Il fraintendimento autoreferenziale come cardine interpretativo dello spettatore assente. Per farla breve la recensione nasce più dall’interazione (mancata) tra il film e i casi personali di chi scrive, che dal film in sé, che d’altronde tenta di farsi rimuovere da solo. Per comodità la durata della pellicola (che dovrebbe essere una commedia tutta brio) nella testa dello spettatore passa da un’ ora e quaranta a sette ore (percezione soggettiva del tempo o ritmo un pochino latitante?) e, visto che si parla di rappresentanti di prodotti cosmetici e per parruccheria, l’ attenzione viene ottusa e stordita dall’ aroma di antiforfora al tiglio che emana la messa in scena di Michel Munz e Gerard Bitton (l’ esegesi stornata dalla cosmesi) corretta, per carità, leccata, per carità e pure un po’ francese, per carità, mica l’esibizionismo edonistico statunitense, tanto per dimostrare che la ‘sophisticated comedy’, oltre agli americani, non la sanno fare più manco i francesi. Lo spunto è retorico-globalizzato-recessivo.
Lui (Jean Pierre Darroussin, curiosa faccia da everyman assonnato, prestazione attoriale pure, purtroppo, ma non biasimiamolo, il materiale era quello che era) è un piazzista povero in canna, immerso nel precariato sempiterno di infiacchita classe media contemporanea (c’è aria di crisi e di tagli al personale) e per tutto il film tenta di trovare il portamento giusto per indossare i capi griffati che la sceneggiatura gli impone. Lei (Valeria Bruni Tedeschi), dopo essere sfuggita a stento agli psicodrammi arty all’europea di Calopresti (discreti) e della Di Maio (artefatti), annega il frustrante “vorrei ma non posso” essere Monica Vitti, Bibi Anderson o Liv Ulmmann (e le doti le avrebbe pure poveraccia, purtroppo pigmalioni come Antonioni o Bergman non si trovano al discount sotto casa) nel tentativo di far ridere nel ruolo di una moglie nevrotica che tradisce il marito col capoufficio, ma evidentemente le precedenti esplorazioni del profondo l’ hanno suggestionata, quindi somatizza e annega il personaggio in un tripudio di tic, mossette, vocine, sussurri e cachinni.

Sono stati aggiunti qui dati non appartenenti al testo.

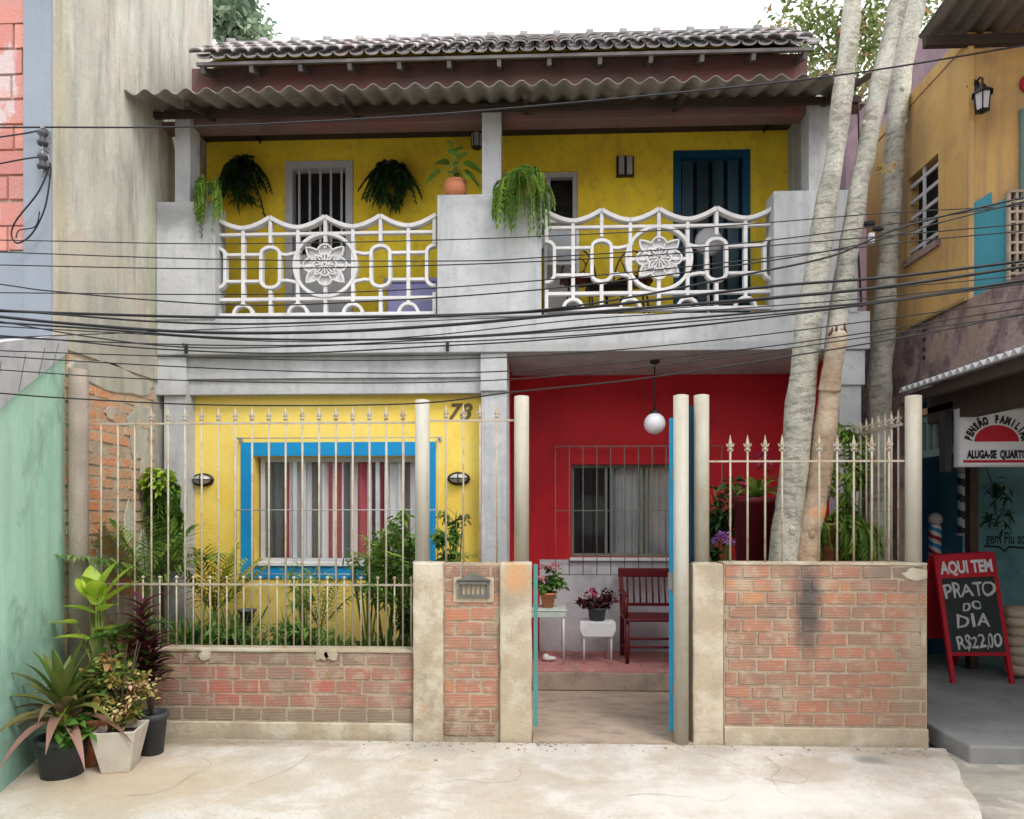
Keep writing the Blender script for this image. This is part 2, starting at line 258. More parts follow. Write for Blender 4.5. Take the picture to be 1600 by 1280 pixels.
# ------------------------------------------------------------------ mesh builder
class MB:
    def __init__(s): s.v = []; s.f = []; s.r = []; s.sm = []
    def add(s, vs, fs, rnd=None, smooth=False):
        if rnd is None: rnd = random.random()
        b = len(s.v); s.v += [tuple(p) for p in vs]; s.f += [tuple(b+i for i in f) for f in fs]
        s.r += [rnd]*len(vs); s.sm += [smooth]*len(fs); return s
    def box(s, x0, x1, y0, y1, z0, z1, rnd=None):
        return s.add([(x0,y0,z0),(x1,y0,z0),(x1,y1,z0),(x0,y1,z0),(x0,y0,z1),(x1,y0,z1),(x1,y1,z1),(x0,y1,z1)],
              [(0,3,2,1),(4,5,6,7),(0,1,5,4),(1,2,6,5),(2,3,7,6),(3,0,4,7)], rnd)
    def obox(s, p, q, wd, h, rnd=None):          # bar of rectangular section between two points
        p, q = Vector(p), Vector(q); d = (q-p).normalized()
        up = Vector((0,0,1)) if abs(d.z) < .95 else Vector((0,1,0))
        a = d.cross(up).normalized()*wd/2; b = a.cross(d).normalized()*h/2
        vs = [e+i*a+j*b for e in (p, q) for i, j in ((-1,-1),(1,-1),(1,1),(-1,1))]
        return s.add(vs, [(0,1,2,3),(7,6,5,4),(0,4,5,1),(1,5,6,2),(2,6,7,3),(3,7,4,0)], rnd)
    def prism(s, pts, y0, y1, axis='y', rnd=None):   # pts in (x,z) extruded along y; axis 'x': (y,z) along x; 'z': (x,y) along z
        n = len(pts)
        f = {'y': lambda p, t: (p[0], t, p[1]), 'x': lambda p, t: (t, p[0], p[1]), 'z': lambda p, t: (p[0], p[1], t)}[axis]
        vs = [f(p, y0) for p in pts]+[f(p, y1) for p in pts]
        fs = [tuple(range(n)), tuple(range(2*n-1, n-1, -1))]+[(i, (i+1) % n+0, (i+1) % n+n, i+n) for i in range(n)]
        fs[2:] = [(a, d, c, b) for a, b, c, d in fs[2:]]
        return s.add(vs, fs, rnd)
    def tube(s, pts, r, n=8, cap=True, rnd=None, smooth=True):
        pts = [Vector(p) for p in pts]; m = len(pts)
        rr = r if isinstance(r, (list, tuple)) else [r]*m
        vs = []; prev = None
        for i, p in enumerate(pts):
            d = (pts[min(i+1, m-1)]-pts[max(i-1, 0)]).normalized()
            if prev is None: a = d.cross(Vector((0,0,1)) if abs(d.z) < .9 else Vector((1,0,0))).normalized()
            else: a = (prev-d*prev.dot(d)).normalized()
            prev = a; b = d.cross(a)
            for k in range(n):
                t = 2*math.pi*k/n; vs.append(p+(a*math.cos(t)+b*math.sin(t))*rr[i])
        fs = [(i*n+k, i*n+(k+1) % n, (i+1)*n+(k+1) % n, (i+1)*n+k) for i in range(m-1) for k in range(n)]
        s.add(vs, fs, rnd, smooth)
        if cap:
            b0 = len(s.v)-len(vs); s.f += [tuple(b0+k for k in range(n))[::-1], tuple(b0+(m-1)*n+k for k in range(n))]; s.sm += [False]*2
        return s
    def lathe(s, prof, c, n=20, rnd=None, axis='z', smooth=True):
        vs = []
        for (r, h) in prof:
            for k in range(n):
                t = 2*math.pi*k/n; x, y = r*math.cos(t), r*math.sin(t)
                vs.append((c[0]+x, c[1]+y, c[2]+h) if axis == 'z' else (c[0]+x, c[1]+h, c[2]+y) if axis == 'y' else (c[0]+h, c[1]+x, c[2]+y))
        m = len(prof)
        fs = [(i*n+k, i*n+(k+1) % n, (i+1)*n+(k+1) % n, (i+1)*n+k) for i in range(m-1) for k in range(n)]
        return s.add(vs, fs, rnd, smooth)
    def ball(s, c, rx, ry=None, rz=None, n=14, m=8, rnd=None):
        ry = ry or rx; rz = rz or rx
        prof = [(math.sin(math.pi*i/m), -math.cos(math.pi*i/m)) for i in range(m+1)]
        b0 = len(s.v); s.lathe([(max(a, .001), h) for a, h in prof], (0,0,0), n, rnd)
        for i in range(b0, len(s.v)): x, y, z = s.v[i]; s.v[i] = (c[0]+x*rx, c[1]+y*ry, c[2]+z*rz)
        return s
    def ribbon(s, pts, wd, y0, y1, closed=False, rnd=None):   # stroke in the XZ plane, thick from y0 to y1
        P = [Vector((p[0], p[1])) for p in pts]; n = len(P); L = []; Rr = []
        for i in range(n):
            if closed: a, b = P[i-1], P[(i+1) % n]
            else: a, b = P[max(i-1, 0)], P[min(i+1, n-1)]
            d = (b-a).normalized(); q = Vector((-d.y, d.x))*wd/2; L.append(P[i]+q); Rr.append(P[i]-q)
        vs = []
        for i in range(n): vs += [(L[i].x, y0, L[i].y), (Rr[i].x, y0, Rr[i].y), (Rr[i].x, y1, Rr[i].y), (L[i].x, y1, L[i].y)]
        fs = []
        for i in range(n if closed else n-1):
            a, b = i*4, ((i+1) % n)*4
            for k in range(4): fs.append((a+k, a+(k+1) % 4, b+(k+1) % 4, b+k))
        if not closed: fs += [(0,3,2,1), ((n-1)*4, (n-1)*4+1, (n-1)*4+2, (n-1)*4+3)]
        return s.add(vs, fs, rnd)
    def holes(s, x0, x1, z0, z1, y0, y1, hs, axis='y'):      # wall with rectangular openings
        xs = sorted({x0, x1, *[h[0] for h in hs], *[h[1] for h in hs]}); zs = sorted({z0, z1, *[h[2] for h in hs], *[h[3] for h in hs]})
        def solid(i, j):
            if i < 0 or j < 0 or i >= len(xs)-1 or j >= len(zs)-1: return False
            a = (xs[i]+xs[i+1])/2; c = (zs[j]+zs[j+1])/2
            return not any(h[0] < a < h[1] and h[2] < c < h[3] for h in hs)
        T = (lambda x, y, z: (x, y, z)) if axis == 'y' else (lambda x, y, z: (y, x, z))
        for i in range(len(xs)-1):
            for j in range(len(zs)-1):
                if not solid(i, j): continue
                a, b, c, d = xs[i], xs[i+1], zs[j], zs[j+1]
                q = [[(a,y0,c),(b,y0,c),(b,y0,d),(a,y0,d)], [(b,y1,c),(a,y1,c),(a,y1,d),(b,y1,d)]]
                if not solid(i-1, j): q.append([(a,y1,c),(a,y0,c),(a,y0,d),(a,y1,d)])
                if not solid(i+1, j): q.append([(b,y0,c),(b,y1,c),(b,y1,d),(b,y0,d)])
                if not solid(i, j-1): q.append([(a,y1,c),(b,y1,c),(b,y0,c),(a,y0,c)])
                if not solid(i, j+1): q.append([(a,y0,d),(b,y0,d),(b,y1,d),(a,y1,d)])
                for vs in q: s.add([T(*p) for p in vs], [(0,1,2,3)], .5)
        return s
    def patch(s, c, rx, rz, axis='y', thick=.004, seed=0, clip=None):   # irregular smear of mortar lying on a wall face
        n = 28; P_ = []
        for i in range(n):
            a_ = 2*math.pi*i/n; k = 1+.55*noise.noise(Vector((math.cos(a_)*1.6+seed*3.1, math.sin(a_)*1.6, seed*1.7)))+.25*noise.noise(Vector((math.cos(a_)*5, math.sin(a_)*5, seed)))
            h_, z_ = math.cos(a_)*rx*k, math.sin(a_)*rz*k
            hx = (c[0] if axis == 'y' else c[1])+h_
            if clip: hx = min(max(hx, clip[0]), clip[1])
            P_.append((hx, c[2]+z_))
        T = (lambda h, t, z: (h, c[1]-t, z)) if axis == 'y' else (lambda h, t, z: (c[0]+t, h, z))
        cx = sum(p[0] for p in P_)/n
        vs = [T(h, 0, z) for h, z in P_]+[T(cx+(h-cx)*.93, thick, c[2]+(z-c[2])*.93) for h, z in P_]
        return s.add(vs, [tuple(range(n, 2*n))]+[(i, (i+1) % n, n+(i+1) % n, n+i) for i in range(n)], .5)
    # ---- leaves
    def blade(s, p, d, L, wd, droop=.3, seg=4, rnd=None, fold=.25, roll=0, tip=1.0):
        p = Vector(p); d = Vector(d).normalized(); side = d.cross(Vector((0,0,1)))
        if side.length < .1: side = Vector((math.cos(roll), math.sin(roll), 0))
        side.normalize(); nn = side.cross(d).normalized()
        if roll: side = (side*math.cos(roll)+nn*math.sin(roll)); nn = side.cross(d).normalized()
        vs = []
        for i in range(seg+1):
            t = i/seg; c = p+d*L*t*(1-.12*droop*t)-Vector((0,0,1))*droop*L*t*t
            ww = wd*.5*math.sin(math.pi*min(1, (.06+.94*t)**.75*tip)) if t < 1 else .0005
            ww = max(ww, .0006)
            vs += [c-side*ww+nn*ww*fold, c, c+side*ww+nn*ww*fold]
        fs = []
        for i in range(seg):
            a = i*3; fs += [(a, a+1, a+4, a+3), (a+1, a+2, a+5, a+4)]
        return s.add(vs, fs, rnd, True)
    def frond(s, p, d, L, leaflet, droop=.5, n=16, wd=.012, rnd=None, lift=.1, back=.35):   # palm or fern frond
        p = Vector(p); d = Vector(d).normalized(); side = d.cross(Vector((0,0,1)))
        if side.length < .1: side = Vector((1, 0, 0))
        side.normalize(); pts = []
        for i in range(n+1):
            t = i/n; pts.append(p+d*L*t-Vector((0,0,1))*droop*L*t*t)
        s.tube(pts[::2]+([pts[-1]] if n % 2 else []), [.004*(1-.8*k/len(pts[::2])) for k in range(len(pts[::2])+(n % 2))], 4, False, .3)
        base = random.random() if rnd is None else rnd
        for i in range(2, n+1):
            t = i/n; tang = (pts[i]-pts[i-1]).normalized(); ll = leaflet*math.sin(math.pi*(.12+.8*t))**.6
            for sg in (-1, 1):
                dd = (side*sg+tang*(back+.5*t)+Vector((0,0,lift))+Vector([random.uniform(-.08, .08) for _ in range(3)]))
                s.blade(pts[i], dd, ll*random.uniform(.85, 1.1), wd, .35, 2, min(1, max(0, base+random.uniform(-.25, .25))), .1)
        return s
    def cloud(s, c, rx, ry, rz, n, lf, wd=None, droop=.2, bias=None, clumps=0):   # loose leaves through a volume
        cl = None
        if clumps:
            cl = []
            while len(cl) < clumps:
                q = Vector([random.uniform(-1, 1) for _ in range(3)])
                if q.length < 1: cl.append((q, random.uniform(.18, .4), random.random()))
        for _ in range(n):
            br = random.random()
            if cl:
                q, rr, br0 = random.choice(cl); q = q+Vector([random.gauss(0, .5) for _ in range(3)])*rr; br = min(1, max(0, br0+random.uniform(-.3, .3)))
            else:
                while True:
                    q = Vector([random.uniform(-1, 1) for _ in range(3)])
                    if q.length < 1: break
            p = Vector((c[0]+q.x*rx, c[1]+q.y*ry, c[2]+q.z*rz))
            d = Vector((random.uniform(-1, 1), random.uniform(-1, 1), random.uniform(-.7, .6)))
            if bias: d += Vector(bias)
            L = lf*random.uniform(.6, 1.3)
            s.blade(p, d, L, (wd or lf*.45)*random.uniform(.8, 1.2), droop, 2, br, .2, random.uniform(-.8, .8))
        return s
    def bricks(s, x0, x1, z0, z1, bl, bh, mort, yf, rnd_fn=None, axis='y', jit=.004, skip=0, depth=.03, sgn=-1):
        T = (lambda x, y, z: (x, y, z)) if axis == 'y' else (lambda x, y, z: (y, x, z))
        rows = max(1, round((z1-z0)/bh)); bh = (z1-z0)/rows
        for r_ in range(rows):
            off = (r_ % 2)*.5*bl + random.uniform(-.12, .12)*bl
            x = x0-off; za = z0+r_*bh
            while x < x1:
                L = bl*random.uniform(.93, 1.06); a = max(x+mort/2, x0+.004); b = min(x+L-mort/2, x1-.004)
                if b-a > .03 and random.random() >= skip:
                    pr = random.uniform(0, jit); ya = yf+sgn*pr
                    c, d = za+mort/2*random.uniform(.6, 1.4), za+bh-mort/2*random.uniform(.6, 1.4)
                    rr = random.random() if not rnd_fn else rnd_fn(a, c)
                    g = .004
                    vs = [T(a+g, ya, c+g), T(b-g, ya, c+g), T(b-g, ya, d-g), T(a+g, ya, d-g), T(a, yf-sgn*depth, c), T(b, yf-sgn*depth, c), T(b, yf-sgn*depth, d), T(a, yf-sgn*depth, d)]
                    k = [random.uniform(-.0045, .0045) for _ in range(8)]
                    vs = [T(*((p if axis == 'y' else (p[1], p[0], p[2]))[0:2]), p[2]+k[i]) if False else (p[0], p[1], p[2]+k[i]) for i, p in enumerate(vs)]
                    fs = [(0,1,2,3),(4,5,1,0),(5,6,2,1),(6,7,3,2),(7,4,0,3)]
                    s.add(vs, fs, rr)
                x += L
        return s

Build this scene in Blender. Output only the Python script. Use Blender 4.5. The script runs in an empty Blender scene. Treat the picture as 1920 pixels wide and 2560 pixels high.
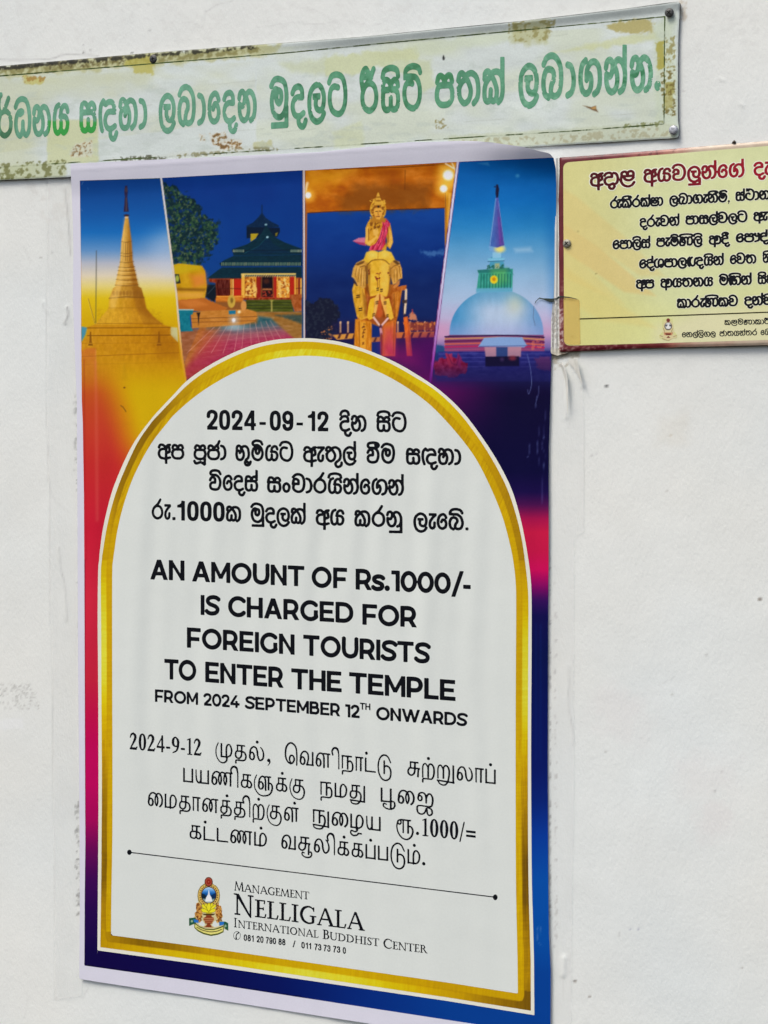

Lui, che confonde la speranza con la coazione a ripetere, investe oculatamente i suoi risparmi nel Lotto (titolo per bigino neogramsciano del terzo millennio: “dall’ ottimismo al cottimismo della volontà”), il plot gli dà ragione e diventa ricchissimo nonché magnate nel settore shampistico, senza dire nulla ad amici e familiari. Il tutto in un profluvio di gag alla Nando Cicero, però ben educate alla scuola del neutro televisivo (si rutti pure a tavola, ma stando composti e usando le posate, mi raccomando). Nella sua compiaciuta passeggiatina nei territori del già visto e dell’ immaginario precotto, ogni tanto il preconscio (spettatore ora sarebbe dir troppo) ha la sensazione di trovarsi di fronte a una moralina un pochino ambigua (lotta di classe o apologo ammiccante al neo ricco frustrato, che diventa più elegante, chicchettoso e telegenico), ma forse qui di morali, moralismi o moraline non c’è traccia. Certo poi ognuno può trarre indicazioni per il suo privato dal film. Che dire infatti del finale horror, con la bellezza sofisticata della Bruni Tedeschi, inguainata in un asciugamano dopodoccia (erotismo patinato-sgocciolante) devastata da phonature improvvide e dall’ abuso di spray fissante e crema idratante? Meditate gente, quando vi fate la doccia.